Among reduced dealers, those purchasing less than RMB 500,000 numbered 259, 465, 487 and 45, accounting for 99.23%, 98.31%, 97.60% and 100% of reduced dealers. The main reason was stricter dealer management, higher compliance and performance standards, and the cleanup of smaller dealers or dealers that failed to meet contractual performance terms.

Operating Data

Capacity utilization increased year by year, reaching 104% in the first half of 2021.

In the first half of 2021, instant noodles, instant glass noodles, instant rice noodles and self-heating foods accounted for 65%, 23%, 8.7% and 1.7% of sales, respectively. Instant noodle products were the largest revenue contributor.

By region, Baijia Food’s sales were concentrated mainly in East China and Southwest China. The company also had overseas sales, but they represented a small share of revenue.

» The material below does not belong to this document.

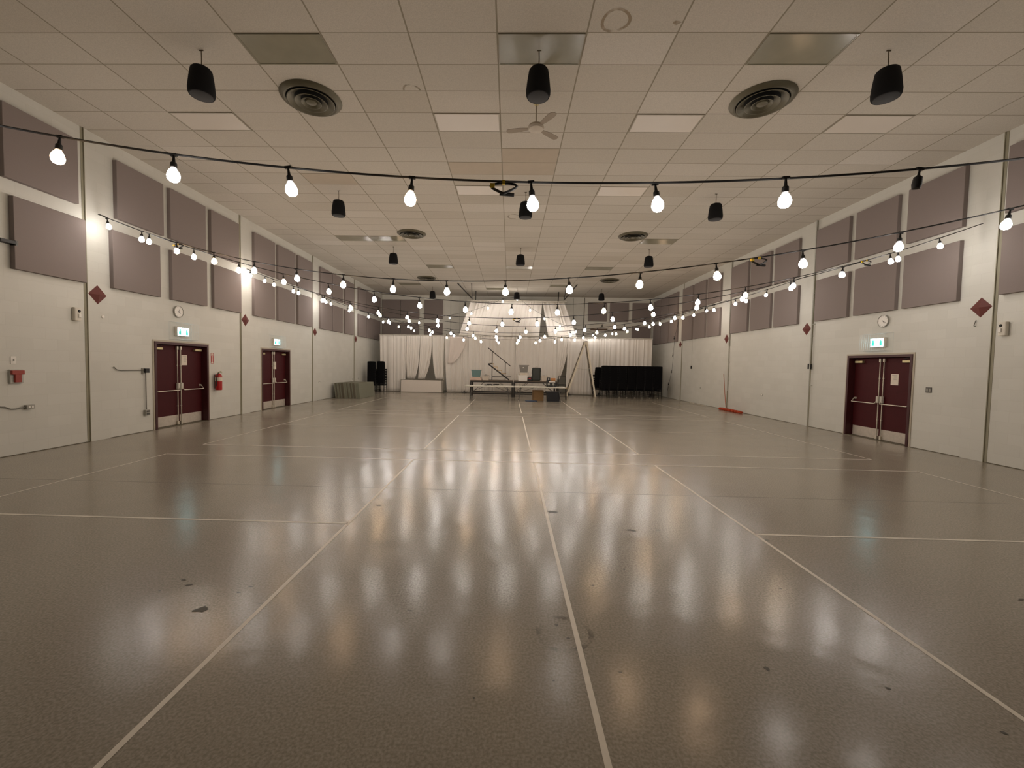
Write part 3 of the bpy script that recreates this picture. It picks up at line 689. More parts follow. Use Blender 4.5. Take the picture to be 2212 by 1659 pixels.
MB().tube([(.06, .03, 0), (.14, .03, -.005), (.20, .025, -.02), (.27, .02, -.015), (.36, .02, .03), (.5, .02, .05)], .010, 8).build('conduit', M['conduit'], o, smooth=True)
o = wp('wall_bracket', 'short dark bracket on the left wall beside the lower acoustic panel', 'bracket', L, 6.9, 3.62, 1)
MB().box((0, .06, 0), (.22, .12, .05)).build('bracket_arm', M['black'], o); MB().box((-.12, .06, 0), (.03, .1, .08)).build('bracket_cap', M['greyleg'], o)
o = wp('junction_box', 'black junction box with conduits beside the nearer left doors', 'junction box', L, 9.59, 1.43, 1)
MB().rbox((0, .04, 0), (.10, .08, .10), .006).build('box', M['black'], o); MB().box((.05, .015, -.01), (.07, .03, .14)).build('box_flange', M['boxgrey'], o)
MB().tube([(.05, .03, .01), (.4, .025, .012), (.62, .025, .01), (.72, .025, .03), (.78, .02, .09)], .010, 8).build('conduit', M['conduit'], o, smooth=True)
MB().tube([(0, .03, -.04), (0, .03, -.86), (-.01, .025, -.9)], .010, 8).build('conduit', M['conduit'], o, smooth=True)
o = wp('outlet_box', 'low grey outlet box under a vertical conduit beside left doors', 'outlet', L, 9.6, .45, 1)
MB().rbox((0, .03, 0), (.12, .06, .13), .006).build('box', M['boxgrey'], o); MB().box((0, .063, .03), (.07, .006, .035)).box((0, .063, -.03), (.07, .006, .035)).build('sockets', M['greyleg'], o)
for x, y, z, s, lab in ((L, 18.6, .8, 1, 'small outlet on left wall under the third diamond'), (L, 22.6, .81, 1, 'small outlet on left wall above the stacked mats'), (L, 23.44, .81, 1, 'small outlet on left wall beside the farthest pilaster'),
                        (R, 15.5, .8, -1, 'small outlet on right wall between the mop and doors'), (R, 20.49, .79, -1, 'small outlet on right wall beyond the mop')):
    o = wp('wall_outlet', lab, 'outlet', x, y, z, s)
    MB().rbox((0, .005, 0), (.12, .01, .08), .004).build('plate', M['boxgrey'], o); MB().box((0, .011, 0), (.07, .004, .045)).build('socket_face', M['white'], o)
o = wp('wall_outlet', 'square dark steel outlet plate on the right wall beside the doors', 'outlet', R, 9.43, 1.33, -1)
MB().rbox((0, .006, 0), (.13, .012, .12), .004).build('plate', M['greyleg'], o); MB().box((-.028, .013, 0), (.035, .004, .07)).box((.028, .013, 0), (.035, .004, .07)).build('socket_face', M['boxgrey'], o)
o = wp('wall_hook', 'small grey hook under the nearest right diamond', 'hook', R-.012, 8.57, 2.70, -1)
MB().tube([(0, .005, .06), (0, .03, .0), (.01, .03, -.05), (0, .01, -.06)], .007, 6).build('hook', M['conduit'], o)
def vconduit(y, z0, z1, lab, m='conduit_w', dy=0.0, box=None, r=.018, off=.09):
    o = wp('vertical_conduit', lab, 'conduit', R, y, z0, -1)
    MB().tube([(0, off/2, 0), (0, off/2, z1-z0)], r, 8).build('pipe', M[m], o, smooth=True)
    if box: MB().rbox((0, off/2, -.06), (.09, .07, .16), .01).build('box', M['black'], o)
    for k in range(3):
        zz = (z1-z0)*(.2+.3*k); MB().box((0, .015, zz), (.08, .03, .02)).build('strap', M['conduit_w'], o)
    return o
vconduit(13.08, 1.90, 6.22, 'painted conduit ending in a black box beside the second right pilaster', box=True)
vconduit(13.02, 0.02, 6.22, 'long painted pipe running floor to ceiling beside the second right pilaster', r=.012, off=.16)
vconduit(17.90, 2.70, 6.22, 'painted conduit ending high beside the third right pilaster')
vconduit(17.86, 0.8, 3.2, 'thin lower pipe under the third right pilaster conduit', r=.010)
o = wp('cord_switch', 'small black switch hanging on a thin pale cord, right wall', 'switch', R, 21.5, 1.8, -1)
MB().tube([(0, .012, .05), (0.01, .012, 1.385)], .005, 5).build('cord', M['conduit_w'], o); MB().rbox((0, .027, -.02), (.07, .05, .16), .01).build('switch_body', M['black'], o)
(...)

Purchasing categories included raw and auxiliary materials, semi-finished products, packaging materials, finished goods and outsourced processing services. The company was facing raw-material price pressure.

In January-June 2021, Baijia Food’s seasoning procurement price rose 11.09% versus 2020, mainly because higher-priced ingredients such as hulake flavoring and chili oil resin increased as a share of purchases. In 2020 and January-June 2021, average oil and fat procurement prices rose 13.64% and 23.85%, respectively, mainly due to rising rapeseed oil and palm oil prices.

The article noted that oils and fats reached 10% of procurement in the first half of 2021, while packaging materials accounted for more than 3% in 2019, 2020 and the first half of 2021.

Accounts receivable in the first half of 2021 were RMB 42.32 million, with bad-debt provision of RMB 2.2 million. Accounts payable were RMB 94.53 million, suggesting the company had more room to use supplier payment terms on the procurement side. The top receivables counterparties included Three Squirrels, Weinian, Walmart and Tmall; the largest payable counterparty was a packaging-material supplier.

For management expenses in the first half of 2021, compensation accounted for 42%, while warehousing and transfer costs accounted for 11.6%.

Operator Takeaway

Baijia Food’s prospectus showed a high-growth convenience-food operator built around a breakout hero SKU, expanding through a dealer-heavy channel model while also serving private-label customers. Its scale was still modest: 2020 revenue was RMB 1.122 billion, while the article noted that Yihai International’s convenience-food business alone had already reached RMB 1.2 billion. The strategic question was how Baijia Food would keep developing new businesses and sustain growth after listing.

Note: IPO, financing, shareholding, market forecast and forward-looking figures above are historical, based on disclosures cited in the January 1, 2022 article.